LG Chemnitz: Wenn schon, denn schon, oder: Wie wäre es denn mal mit einer Begründung
Da ist mal wieder eine gebührenrechtliche Entscheidung, die ärgerlich macht.
Der RA beantragt nach Freispruch im OWi-Verfahren die Festsetzung der Wahlanwaltsgebühren. Er geht von den Mittelgebühren aus, die um etwa 18 % überschritten werden. Das AG setzt die Mittelgebühren fest, dagegen Rechtsmittel. Das LG Chemnitz entscheidet im Beschluss vom 22.10.2009, 2 Qs 82/09 und verwirft die sofortige Beschwerde. Es hält die Mittelgebühren für angemessen. So weit, so gut (über die Frage kann man trefflich streiten). Aber: Was ist denn nun mit der 20%-Grenze?
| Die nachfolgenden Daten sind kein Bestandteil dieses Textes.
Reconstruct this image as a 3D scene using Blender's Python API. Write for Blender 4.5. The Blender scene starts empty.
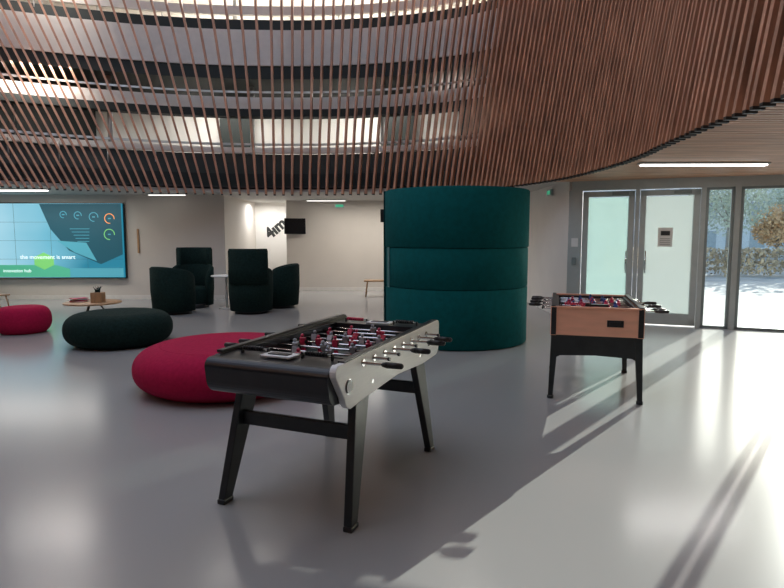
import bpy, bmesh, math, random
import numpy as np
from mathutils import Vector, Matrix
random.seed(4)
S=bpy.context.scene
S.view_settings.view_transform='Standard'
S.view_settings.exposure=-0.1

# ---------------------------------------------------------------- materials
def new_mat(name):
    m=bpy.data.materials.new(name); m.use_nodes=True
    return m,m.node_tree,m.node_tree.nodes["Principled BSDF"]
def mat(name,col,rough=.5,metal=0,var=.12,scale=8,bump=0,bscale=60,stretch=None,coat=0,spec=.5):
    m,nt,b=new_mat(name)
    tc=nt.nodes.new("ShaderNodeTexCoord")
    mp=nt.nodes.new("ShaderNodeMapping")
    nt.links.new(tc.outputs["Object"],mp.inputs["Vector"])
    if stretch: mp.inputs["Scale"].default_value=stretch
    n=nt.nodes.new("ShaderNodeTexNoise"); n.inputs["Scale"].default_value=scale; n.inputs["Detail"].default_value=5
    nt.links.new(mp.outputs[0],n.inputs["Vector"])
    r=nt.nodes.new("ShaderNodeValToRGB")
    r.color_ramp.elements[0].position=.3; r.color_ramp.elements[1].position=.7
    r.color_ramp.elements[0].color=(*[c*(1-var) for c in col],1)
    r.color_ramp.elements[1].color=(*[min(1,c*(1+var)) for c in col],1)
    nt.links.new(n.outputs["Fac"],r.inputs[0]); nt.links.new(r.outputs[0],b.inputs["Base Color"])
    b.inputs["Roughness"].default_value=rough; b.inputs["Metallic"].default_value=metal
    b.inputs["Specular IOR Level"].default_value=spec
    if coat: b.inputs["Coat Weight"].default_value=coat
    if bump:
        n2=nt.nodes.new("ShaderNodeTexNoise"); n2.inputs["Scale"].default_value=bscale
        nt.links.new(mp.outputs[0],n2.inputs["Vector"])
        bp=nt.nodes.new("ShaderNodeBump"); bp.inputs["Strength"].default_value=bump; bp.inputs["Distance"].default_value=.01
        nt.links.new(n2.outputs["Fac"],bp.inputs["Height"]); nt.links.new(bp.outputs[0],b.inputs["Normal"])
    return m
def emis(name,col,st):
    m,nt,b=new_mat(name)
    b.inputs["Base Color"].default_value=(*col,1)
    b.inputs["Emission Color"].default_value=(*col,1); b.inputs["Emission Strength"].default_value=st
    return m
def glassmat(name,tint,transp,frost=0.0,rough=.02):
    m=bpy.data.materials.new(name); m.use_nodes=True; nt=m.node_tree; nt.nodes.clear()
    o=nt.nodes.new("ShaderNodeOutputMaterial")
    t=nt.nodes.new("ShaderNodeBsdfTransparent"); t.inputs[0].default_value=(*tint,1)
    g=nt.nodes.new("ShaderNodeBsdfGlossy"); g.inputs["Roughness"].default_value=rough
    g.inputs[0].default_value=(.8,.85,.85,1)
    mx=nt.nodes.new("ShaderNodeMixShader"); mx.inputs[0].default_value=1-transp
    nt.links.new(t.outputs[0],mx.inputs[1]); nt.links.new(g.outputs[0],mx.inputs[2])
    last=mx
    if frost>0:
        tr=nt.nodes.new("ShaderNodeBsdfTranslucent"); tr.inputs[0].default_value=(*tint,1)
        df=nt.nodes.new("ShaderNodeBsdfDiffuse"); df.inputs[0].default_value=(*tint,1)
        m1=nt.nodes.new("ShaderNodeMixShader"); m1.inputs[0].default_value=.6
        nt.links.new(tr.outputs[0],m1.inputs[1]); nt.links.new(df.outputs[0],m1.inputs[2])
        m2=nt.nodes.new("ShaderNodeMixShader"); m2.inputs[0].default_value=frost
        nt.links.new(mx.outputs[0],m2.inputs[1]); nt.links.new(m1.outputs[0],m2.inputs[2]); last=m2
    nt.links.new(last.outputs[0],o.inputs[0])
    return m

M_wall=mat("plaster_white",(.68,.63,.57),.8,var=.02,scale=2)
M_wall2=mat("plaster_bright",(.82,.79,.74),.8,var=.02,scale=2)
M_ceil=mat("ceiling_white",(.55,.53,.5),.8,var=.03)
M_wood=mat("slat_wood",(.45,.215,.128),.5,var=.35,scale=3,stretch=(3,3,.6))
M_woodsof=mat("soffit_wood",(.52,.28,.17),.5,var=.25,scale=3,stretch=(.5,4,4))
M_dark=mat("dark_band",(.008,.014,.012),.6)
M_cap=mat("slat_cap",(.02,.018,.017),.5)
M_slabw=mat("slab_white",(.78,.75,.70),.7,var=.04)
M_rail=mat("rail_steel",(.5,.5,.48),.4,.5)
M_black=mat("black_lacquer",(.014,.014,.016),.32,var=.2)
M_blackleg=mat("black_leg",(.018,.022,.024),.42,var=.25)
M_plast=mat("black_plastic",(.012,.012,.013),.4)
M_chrome=mat("chrome",(.75,.75,.76),.18,1,var=.03)
M_silver=mat("panel_white_silver",(.86,.87,.86),.35,.05,var=.03,stretch=(1,1,14))
M_field=mat("playfield",(.035,.05,.045),.35)
M_line=mat("field_line",(.5,.5,.48),.6)
M_red=mat("player_red",(.60,.03,.09),.35)
M_grey=mat("player_grey",(.45,.46,.5),.35)
M_blue=mat("player_blue",(.03,.09,.3),.35)
M_orange=mat("orange_beech",(.95,.49,.33),.42,var=.06,scale=4,stretch=(1,1,6))
M_crim=mat("crimson_fabric",(.44,.012,.065),.9,var=.10,scale=30,bump=.3,bscale=180,spec=.15)
M_green=mat("darkgreen_fabric",(.010,.026,.023),.92,var=.25,scale=30,bump=.3,bscale=180,spec=.15)
M_teal=mat("teal_felt",(.002,.100,.102),.9,var=.12,scale=14,bump=.2,bscale=150,spec=.15)
M_tealin=mat("teal_felt_inner",(.004,.05,.052),.9,spec=.15)
M_alu=mat("door_aluminium",(.46,.50,.50),.45,.3,var=.04)
M_alud=mat("door_aluminium_dark",(.25,.29,.29),.45,.3,var=.04)
M_paper=mat("paper",(.8,.8,.78),.8,var=.02)
M_ink=mat("ink",(.03,.03,.03),.7)
M_lwood=mat("light_oak",(.45,.27,.14),.5,var=.2,stretch=(6,1,1))
M_tv=mat("tv_black",(.01,.011,.013),.2)
M_clear=glassmat("clear_glass",(.93,.97,.96),.96)
M_frost=glassmat("frosted_glass",(.58,.70,.68),.95,.58)
M_frost2=glassmat("frosted_glass_pale",(.62,.68,.67),.95,.78)
M_lamp=emis("tube_lamp",(1,.97,.92),6)
M_lamp2=emis("tube_lamp_soft",(1,.97,.92),1.6)
M_exit=emis("exit_green",(.05,.45,.25),.6)

def floor_mat():
    m,nt,b=new_mat("polished_resin_floor")
    tc=nt.nodes.new("ShaderNodeTexCoord")
    n=nt.nodes.new("ShaderNodeTexNoise"); n.inputs["Scale"].default_value=.3; n.inputs["Detail"].default_value=2; n.inputs["Roughness"].default_value=.5
    nt.links.new(tc.outputs["Object"],n.inputs["Vector"])
    r=nt.nodes.new("ShaderNodeValToRGB")
    r.color_ramp.elements[0].position=.3; r.color_ramp.elements[1].position=.75
    r.color_ramp.elements[0].color=(.365,.362,.355,1); r.color_ramp.elements[1].color=(.39,.386,.378,1)
    nt.links.new(n.outputs["Fac"],r.inputs[0])
    b.inputs["Roughness"].default_value=.19
    nt.links.new(r.outputs[0],b.inputs["Base Color"])
    return m
M_floor=floor_mat()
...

Da hilft sich das LG mit einem Hinweis auf OLG Düsseldorf NStZ 1998, 465; und Gerold/Schmidt, RVG, 18. Aufl., § 14 RVG, Rn.12. Danach ist auch bei nur geringerer, unter der sog. 20 %-Grenze liegender Überschreitung der Bestimmung der Festsetzung der Wahlanwaltsgebühren diese nicht bindend, wenn sie mit sachfremden Erwägungen ohne Ermessensausübung erfolgte in der Meinung, in diese Bestimmung unter der 20 %-Grenze könne nicht eingegriffen werden. Nur: Für diese Annahme bleibt das LG m.E. eine Begründung schuldig. Denn es führt nur aus: „Vorliegend war die Festsetzung von deutlich (bis zu 18,6 %) über der Mittelgebühr, aber knapp unter der 20 %-Grenze liegenden Beträgen unter Berücksichtigung der Gesamtumstände des unterdurchschnittlich einfach gelagerten Falls trotz der Auswirkungen des Fahrverbots erheblich überhöht, so dass die Gebührenbestimmung nicht bindend ist.“ Das passt auf jeden Fall und führt zur Abschaffung der 20%-Grenze.
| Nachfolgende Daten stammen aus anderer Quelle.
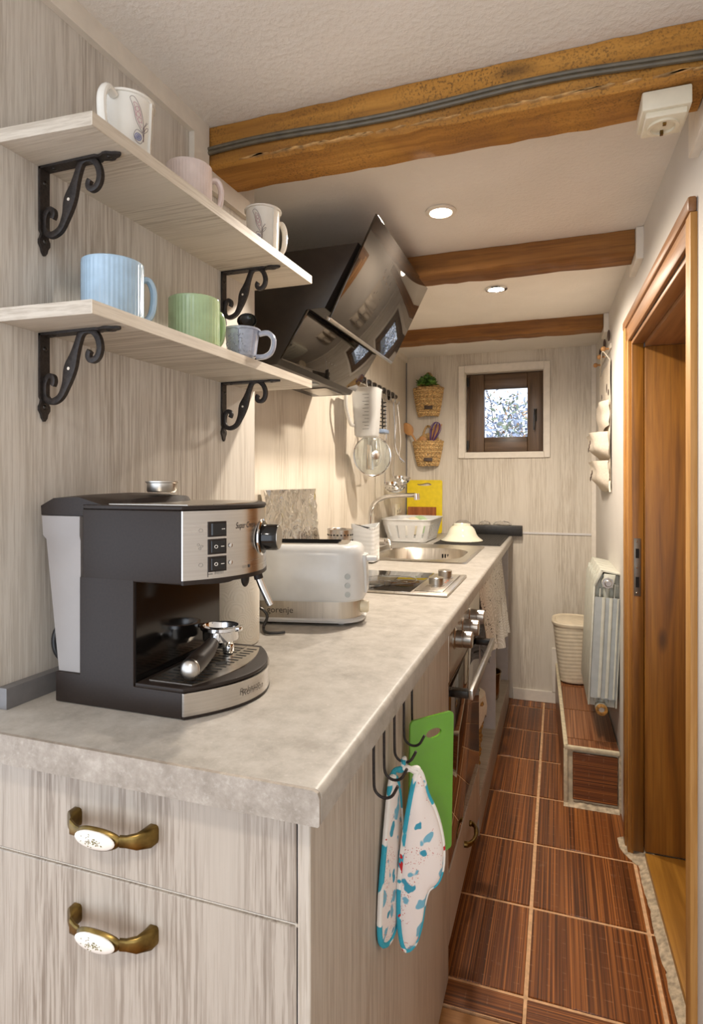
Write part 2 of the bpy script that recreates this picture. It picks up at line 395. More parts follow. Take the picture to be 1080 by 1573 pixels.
vo = t.n('ShaderNodeTexVoronoi', Scale=300.0); t.l(v, vo.inputs['Vector']); dots = t.ramp(vo.outputs['Distance'], [(0.22, K1), (0.26, K0)])
zone = t.ramp(t.noise((22,)*3, 1, k=1.1), [(0.52, K0), (0.54, K1)])
c = t.mix(n1, (236, 226, 220), (118, 178, 200)); c = t.mix(t.mul(dots, zone), c, (196, 120, 110)); c = t.mix(n2, c, (60, 150, 176)); t.base(c); m_mitt = t.set(0.9)
t = NT('binding_print'); n1 = t.ramp(t.noise((26,)*3, 2), [(0.46, K0), (0.48, K1)]); n2 = t.ramp(t.noise((60,)*3, 2, k=1.1), [(0.66, K0), (0.67, K1)])
c = t.mix(n1, (234, 230, 222), (52, 160, 182)); c = t.mix(n2, c, (190, 40, 44)); t.base(c); m_bind = t.set(0.9)
t = NT('curtain_print'); v = t.coord((1, 1, 1)); vo = t.n('ShaderNodeTexVoronoi', Scale=11.0); t.l(v, vo.inputs['Vector'])
sn = t.n('ShaderNodeMath', _operation='SINE'); t.l(t.mul(vo.outputs['Distance'], 55.0), sn.inputs[0])
ring = t.ramp(sn.outputs[0], [(0.80, K0), (0.95, K1)]); zn = t.ramp(t.noise((9,)*3, 2), [(0.45, K0), (0.55, K1)])
c = t.mix(t.mul(ring, 0.9), (208, 203, 194), (240, 237, 232)); sc_ = t.ramp(t.noise((70, 70, 160), 2), [(0.60, K0), (0.63, K1)])
zn2 = t.ramp(t.noise((13,)*3, 1, k=1.3), [(0.5, K0), (0.6, K1)]); c = t.mix(t.mul(t.mul(sc_, zn2), 0.85), c, (70, 66, 60)); t.base(c); m_curtain = t.set(0.9)
m_bowl = plain('cream_bowl', (234, 230, 208), 0.12, var=0.01, **{'Coat Weight': 0.6})
m_straw = plain('straw_braid', (176, 132, 66), 0.85, var=0.3, vs_=120, bump=0.6)
m_floorwood = wood('plank_floor', (120, 76, 36), (160, 110, 58), (178, 128, 74), 'x', 0.4, 0.8)
m_bark = plain('bark', (126, 120, 132), 0.9, var=0.3, vs_=30); m_autumn = plain('autumn_leaf', (214, 170, 130), 0.8, var=0.35, vs_=6)
m_autumn2 = plain('pale_leaf', (150, 158, 130), 0.8, var=0.3, vs_=6)
m_hazeleaf = plain('haze_tinted_leaf', (178, 186, 206), 0.8, var=0.2, vs_=6)  # added leaves without frost: bluish haze of the window view put into their colour
m_ground = plain('garden_ground', (120, 116, 110), 0.95, var=0.3, vs_=3)
m_lamp = emit('lamp_lens', (255, 238, 214), 14.0)
m_orange = plain('orange_mark', (196, 96, 50), 0.5)

# ------------------------------------------------------------------ room shell
YE = 3.42; XF = -0.84; ZC = 1.92
def xw(y): return -0.7208+0.038*y            # near left wall
def xr(y): return 0.19+0.025*(YE-y)          # right wall
def shear(p): return Vector((p.x+0.025*(YE-p.y), p.y, p.z))

fl = struct(B().box(-0.92, 0.75, 1.372, 3.60, -0.06, -0.003).obj('floor', m_grout))
wf = struct(B().box(-2.0, 0.75, -1.35, 1.366, -0.06, -0.02).obj('floor', m_grout))
for i in range(9):                            # plank floor of the room in front
    y1 = 1.366-i*0.30
    B().box(-1.99, 0.74, y1-0.297, y1, -0.02, -0.004, 0.002, 1).obj('plank', m_floorwood, wf)
XL = [-0.671, -0.371, -0.071, 0.229, 0.529]; YL = [1.448+0.3115*i for i in range(7)]+[3.42]
meshes = {}
for i in range(len(XL)-1):
    for j in range(len(YL)-1):
        x0, x1 = XL[i]+0.005, XL[i+1]-0.005; y0, y1 = YL[j]+0.005, YL[j+1]-0.005
        if i == len(XL)-2: x1 = 0.30
        key = (round(x1-x0, 3), round(y1-y0, 3))
        if key not in meshes:
            o = B().box(0, x1-x0, 0, y1-y0, -0.01, 0.0, 0.0015, 1).obj('tile', m_tile, None); meshes[key] = o.data
            bpy.data.objects.remove(o)
        o = bpy.data.objects.new('tile', meshes[key]); COL.objects.link(o); o.parent = fl; o.location = (x0, y0, 0)
for i in range(len(XL)-1):
    x1 = 0.30 if i == len(XL)-2 else XL[i+1]-0.004
    B().box(XL[i]+0.004, x1, 1.374, 1.444, -0.01, 0, 0.0015, 1).obj('tile', m_tile_x, fl)

# ceiling
struct(B().box(-2.0, 0.75, -1.35, 3.6, ZC, ZC+0.08).obj('ceiling', m_ceil))
# left wall: thick near part, recessed far part, far corner
nb = B().prism([(xw(0.592), 0.592), (xw(1.255), 1.255), (-0.90, 1.255), (-2.0, 1.25), (-2.0, 0.592)], 0, ZC, 'z')
struct(nb.obj('wall_left', m_wall))
struct(B().box(-0.95, XF, 1.256, 3.55, 0, ZC).obj('wall_left', m_wall_end))
# end wall with window opening
WX0, WX1, WZ0, WZ1 = -0.498, -0.071, 1.359, 1.813
wb = B().box(-0.95, WX0, YE, YE+0.13, 0, ZC).box(WX1, 0.75, YE, YE+0.13, 0, ZC).box(WX0, WX1, YE, YE+0.13, 0, WZ0).box(WX0, WX1, YE, YE+0.13, WZ1, ZC)
struct(wb.obj('wall_back', m_wall_end))
# right wall with deep door opening
DY0, DY1, DZ = 1.285, 2.115, 1.655
rb = B().box(0.19, 0.62, DY1, 3.56, 0, ZC).box(0.19, 0.62, -1.35, DY0, 0, ZC).box(0.19, 0.62, DY0, DY1, DZ, ZC).map(shear)
struct(rb.obj('wall_right', m_plaster))

tn = [0]
def trim(b, mat=m_white_trim):
    tn[0] += 1; return struct(b.obj('trim_%d' % tn[0], mat))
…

BVerfG beschränkt Postverkehr, oder: Verteidiger aufgepasst, was du mit in die U-Haft nimmst.
In Rechtsprechung und Literatur war bislang umstritten, welche Schriftstücke vom Verteidigerprivileg des § 148 StPO erfasst werden. Sind es nur die, die unmittelbar die Verteidigung betreffen, oder auch diejenigen, die mittelbar für die Verteidigung von Bedeutung sind, also z.B. erkennen lassen, dass sich der Beschuldigte um die Aufnahme eines Darlehens für die Stellung einer Kaution bemüht usw.? Die Rechtsprechung hat die engere Auffassung vertreten, die Literatur vertrat überwiegend die weitergehende Ansicht.
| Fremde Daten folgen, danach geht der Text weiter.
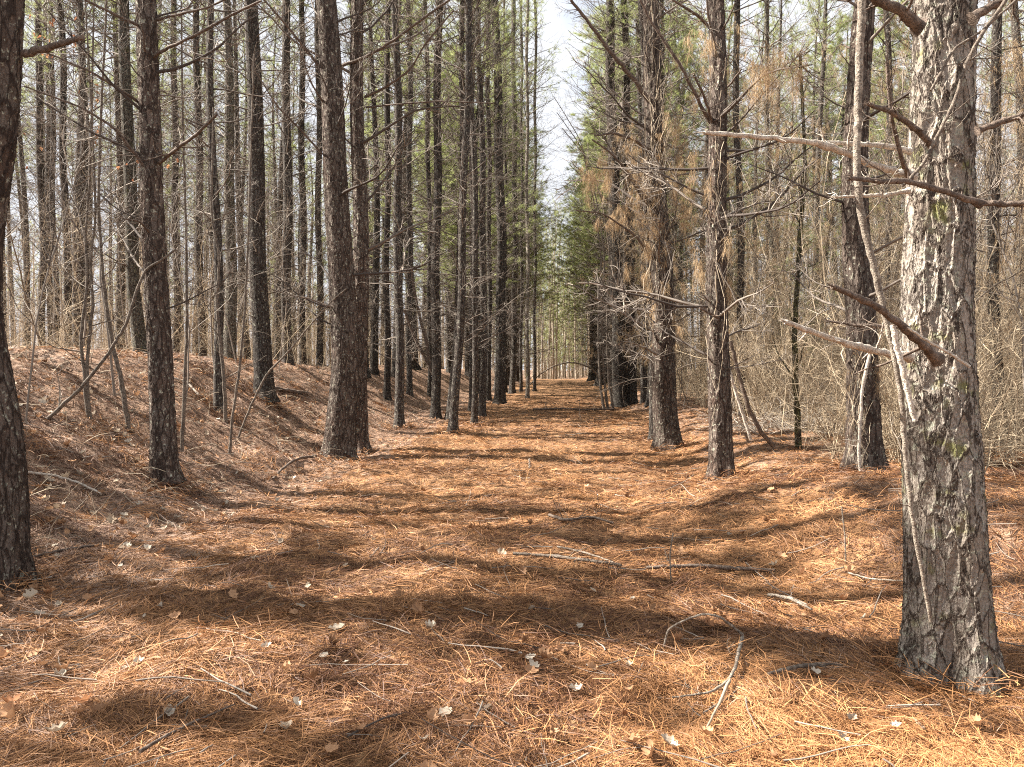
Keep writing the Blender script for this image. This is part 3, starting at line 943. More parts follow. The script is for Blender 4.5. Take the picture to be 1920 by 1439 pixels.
T47, d47, _, _ = pine("sturdy dark pine in the brush just behind the big lichened pine's broken branches", (1620, 884), 60,
     [(1614, 760), (1608, 600), (1602, 480), (1606, 330), (1618, 160), (1628, 0)], 38, dense=1, own=True, branches=36, brange=(1.6, 9), Lm=1.5)
pine("dark pine rising in the brush beyond the upright plated pine", (1395, 790), 14, [(1390, 600), (1384, 300), (1380, 0)], 11, d=20, **RK)
pine("thin greenish trunk in the brush between plated pine and mossy stem", (1448, 770), 10, [(1446, 480), (1436, 200), (1440, 0)], 8, d=22, bark_m=M_BARK_PALE, **RK)
pine("pale trunk leaning through brush outside the big lichened pine", (1880, 860), 22, [(1872, 640), (1862, 400), (1866, 150), (1870, 0)], 16, d=12, **RK)
pine("slim dark trunk behind the gap beside the big lichened pine", (1668, 800), 12, [(1664, 480), (1668, 200), (1660, 0)], 10, d=19, **RK)

# ------------------------------------------------------------------ pines of the rest of the plantation (copies sharing meshes)
PR = []
for i in range(7):
    rg = np.random.default_rng(500 + i)
    hgt = 19.0
    zz = np.linspace(0, hgt, 60)
    C = np.column_stack([0.10 * np.sin(zz * 0.35 + rg.uniform(0, 6)) * zz / 8, 0.10 * np.sin(zz * 0.3 + rg.uniform(0, 6)) * zz / 8, zz])
    C[:, :2] -= C[0, :2]
    Rr = 0.15 * (1 - zz / hgt) ** 0.75 + 0.015
    tm = trunk_mesh("trunk", C, Rr, M_BARK_MID, 12, rg=rg)
    cf = lambda v, C=C: (float(np.interp(v, C[:, 2], C[:, 0])), float(np.interp(v, C[:, 2], C[:, 1])))
    cm = bare_crown(cf, 1.0, 14.5, 120, rg, 2.8, 0.12, ter=5, elev=(0.0, 0.95)).mesh("branch_crown", M_TWIG)
    z0 = 10.5 if i < 5 else 5.0
    wb, nb = green_crown(z0, hgt - 0.2, 58 if i < 5 else 140, rg, 2.3 if i < 5 else 3.5, 6 if i < 5 else 11, 15 if i < 5 else 24, 0.19, 0.0042)
    PR.append((tm, cm, wb.mesh("crown", M_TWIG), nb.mesh("foliage", M_GREEN)))


def between(px_, d):
    """the hand-placed trunks either side on screen, by short names"""
    L = [("crest trio", 94), ("wavy stems", 166), ("curved pine", 266), ("bankfoot pine", 300), ("mossy pine", 430), ("broad bank pine", 490),
         ("rugged pine", 640), ("slim pair", 740), ("lone pine", 818), ("pine cluster", 870), ("row's largest", 938), ("pale pine", 989), ("path end", 1060),
         ("pathside pine", 1155), ("shaggy pine", 1240), ("plated pine", 1347), ("mossy stem", 1495), ("brush pine", 1610), ("lichened pine", 1770)]
    a = [q for q in L if q[1] <= px_]; b = [q for q in L if q[1] > px_]
    if not a: return "beyond " + b[0][0]
    if not b: return "beyond " + a[-1][0]
    return "between " + a[-1][0] + " and " + b[0][0]


def scatter_pine(x, y, i, label, group, s=None):
    root = bpy.data.objects.new("pine_tree", None)
    COL.objects.link(root)
    root.location = (x, y, hz(x, y) - 0.05)
    sc_ = s or RNG.uniform(0.8, 1.1)
    root.rotation_euler = (RNG.normal(0, 0.02), RNG.normal(0, 0.02), RNG.uniform(0, 6.28))
    wide = 1.45 if (i > 4 and y > 30) else RNG.uniform(0.75, 1.1)
    root.scale = (sc_ * wide, sc_ * wide, RNG.uniform(0.9, 1.08))
    tag(root, label, "tree", group)
    for me, nm in zip(PR[i], ("trunk", "branch_crown", "crown", "foliage")):
        link(nm, me, root)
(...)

Hier hat nun das BVerfG entschieden und sich in seinem Beschluss vom 13.10.2009 – 2 BvR 256/09 der engeren Auffassung der Rechtsprechung angeschlossen. Die weitere Auffassung würde dem Beschuldigten einen nahezu unkontrollierten Schriftverkehr ermöglichen und in Konflikt mit § 119 Abs. 3 StPO geraten. Für den Verteidiger, der diese Entscheidung nicht beachtet, droht also jetzt immer § 115 StGB OWiG (geändert am 25.11.2009). Und: Er wird seinen Mandanten darüber belehren müssen, „dass im Bereich der eigentlichen Strafverteidigung eine Kommunikation weitgehend unabhängig von der Postkontrolle möglich, dies jedoch im weiteren Tätigkeitsbereich des Rechtsanwalts – etwa einer familiengerichtlichen Auseinandersetzung wie hier – ausgeschlossen ist“. Das BVerfG sieht darin einen Baustein für den Aufbau eines Vertrauensverhältnisses.
Na ja, das kann man m.E. mit guten Gründen anders sehen. Alles in allem eine Entscheidung, die die Verteidigung (mal wieder) beschränkt. Denn jetzt lässt sich aus anderem Schriftverkehr, der offen gelegt werden muss, z.B. in Haftsachen ohne weiteres erkennen, ob nicht ggf. doch Haftgründe vorliegen (Trennung von der Ehefrau usw.?).